Tiny Discovery May Answer a Question About the Big Bang

By observing millions of subatomic particles called B mesons, a team of scientists working at the Stanford Linear Accelerator Center in California has found new evidence of a basic but subtle lopsidedness in nature that may explain why the universe contains mostly matter, rather than being virtually empty and devoid of stars, planets and people.

The results found by a multinational team of about 600 physicists and engineers were announced today in Stanford.

The lopsidedness is "extraordinarily tiny," Dr. Jonathan Dorfan, the director of the center, said at a meeting of physicists here. Nonetheless, he said, it may explain "a spectacularly interesting phenomenon, namely why we are here."

The asymmetry was first seen in 1964 by Dr. Val Fitch of Princeton University and Dr. James Cronin of the University of Chicago in an experiment for which they later received a Nobel Prize.

The effect was revealed in slight differences in the behavior of a given type of particle — so-called kaons or neutral k's in the Fitch-Cronin experiment -- and its antimatter counterparts. Such differences may explain why the Big Bang explosion thought to have created the universe did not produce equal amounts of matter and antimatter, which then would have annihilated each other and left nothing but light.

But if matter and antimatter behaved differently in the cooling that followed the Big Bang, matter might have gradually begun to predominate in the universe. Physicists call these theorized differences charge-parity violation or CP violation.

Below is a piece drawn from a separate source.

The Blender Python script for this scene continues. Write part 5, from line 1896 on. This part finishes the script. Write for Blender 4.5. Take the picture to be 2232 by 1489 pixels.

But despite nearly 40 years of searching since the original experiment, physicists had been unable to show definitively that any other particles displayed CP violation. This left physicists to wonder whether the original discovery reflected some unexplained quirk or a basic natural law.

The new findings show with a statistical certainty of 99.997 percent that the effect also occurs in another type of particle, the B meson, the team says.

"People have looked for this or the equivalent under every rock" since the Fitch-Cronin experiment, said Dr. Stewart Smith, a Princeton physicist who is the spokesman for the team.

Dr. Fitch, who was not involved in the new work, agreed that — despite strong hints from earlier experiments at the Fermi National Accelerator Laboratory -- the new results are the first solid demonstration of CP violation in another particle.

The experiment produced millions of B mesons and their antimatter counterparts, anti-B mesons, and observed the rates at which they decayed into other particles. (Anti-B's are also called B-bars; the experiment is called BaBar, after the elephant in the children's books.)

Slight differences in the decay rates of the matter and antimatter particles established CP violation "with a very high probability," said Dr. Gautier Hamel de Monchenault, a physicist at the Atomic Energy Commission in Saclay, France, and the physics analysis coordinator of BaBar.

Dr. Hamel de Monchenault said the degree of CP violation observed seemed generally in line with what physicists expected in their standard model of particle physics, the framework that physicists use to describe the fundamental particles and forces in the universe.

A closely related experiment called Belle at the KEK accelerator laboratory in Tsukuba, Japan, is also measuring the effect with B mesons and, like BaBar, presented preliminary results last year. But last year, neither group could demonstrate an effect.

Despite the new results, most theorists agree that the degree of CP violation predicted by the standard model and observed in the new experiment is probably not enough to explain all the matter that is seen in the universe.

Dr. Natalie Roe, a BaBar collaborator at the Lawrence Berkeley National Laboratory, said at the meeting here that further experiments at the Stanford laboratory would both check the latest results and test the standard model's predictions in new ways.

"This is the beginning of the story," Dr. Roe said. "What we want to find is a crack in the standard model."